PROBLEM STATEMENT.
Print the first line of the material below and each line after it, exactly as written, ending with the line that contains "R = math.radians".

DATA EXTRACT.
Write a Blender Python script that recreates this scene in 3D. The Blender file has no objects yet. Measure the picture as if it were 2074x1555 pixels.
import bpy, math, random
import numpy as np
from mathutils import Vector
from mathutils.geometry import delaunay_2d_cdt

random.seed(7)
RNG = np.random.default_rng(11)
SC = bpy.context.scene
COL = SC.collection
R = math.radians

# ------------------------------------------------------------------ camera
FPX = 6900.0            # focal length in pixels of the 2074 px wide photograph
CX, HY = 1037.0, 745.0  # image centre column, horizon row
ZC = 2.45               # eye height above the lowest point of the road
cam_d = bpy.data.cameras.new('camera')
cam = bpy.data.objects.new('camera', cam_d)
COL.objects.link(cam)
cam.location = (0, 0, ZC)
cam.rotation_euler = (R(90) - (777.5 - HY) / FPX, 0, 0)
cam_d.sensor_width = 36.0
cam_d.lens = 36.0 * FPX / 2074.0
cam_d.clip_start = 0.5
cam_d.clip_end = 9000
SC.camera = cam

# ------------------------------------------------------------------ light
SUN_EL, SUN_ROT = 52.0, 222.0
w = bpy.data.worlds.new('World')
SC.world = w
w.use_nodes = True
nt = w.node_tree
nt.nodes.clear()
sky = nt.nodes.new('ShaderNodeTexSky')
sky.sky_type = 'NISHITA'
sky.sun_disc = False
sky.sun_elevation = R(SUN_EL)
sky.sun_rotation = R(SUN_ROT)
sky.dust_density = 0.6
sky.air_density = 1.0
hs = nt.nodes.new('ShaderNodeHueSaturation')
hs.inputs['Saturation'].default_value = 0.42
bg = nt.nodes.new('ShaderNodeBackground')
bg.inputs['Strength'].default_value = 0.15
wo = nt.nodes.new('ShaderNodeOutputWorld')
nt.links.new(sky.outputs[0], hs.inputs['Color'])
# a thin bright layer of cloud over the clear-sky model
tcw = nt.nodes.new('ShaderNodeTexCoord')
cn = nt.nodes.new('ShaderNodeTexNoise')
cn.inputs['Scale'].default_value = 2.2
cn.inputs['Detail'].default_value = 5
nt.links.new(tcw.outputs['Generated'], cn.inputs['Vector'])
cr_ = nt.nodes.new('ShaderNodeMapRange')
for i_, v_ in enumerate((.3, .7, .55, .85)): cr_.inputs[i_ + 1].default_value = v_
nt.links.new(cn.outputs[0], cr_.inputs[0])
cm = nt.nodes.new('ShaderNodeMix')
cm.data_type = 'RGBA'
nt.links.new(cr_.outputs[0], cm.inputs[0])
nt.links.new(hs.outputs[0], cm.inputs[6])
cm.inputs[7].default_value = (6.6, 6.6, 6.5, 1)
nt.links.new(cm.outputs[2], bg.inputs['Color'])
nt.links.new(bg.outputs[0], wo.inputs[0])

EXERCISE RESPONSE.
Write a Blender Python script that recreates this scene in 3D. The Blender file has no objects yet. Measure the picture as if it were 2074x1555 pixels.
import bpy, math, random
import numpy as np
from mathutils import Vector
from mathutils.geometry import delaunay_2d_cdt

random.seed(7)
RNG = np.random.default_rng(11)
SC = bpy.context.scene
COL = SC.collection
R = math.radians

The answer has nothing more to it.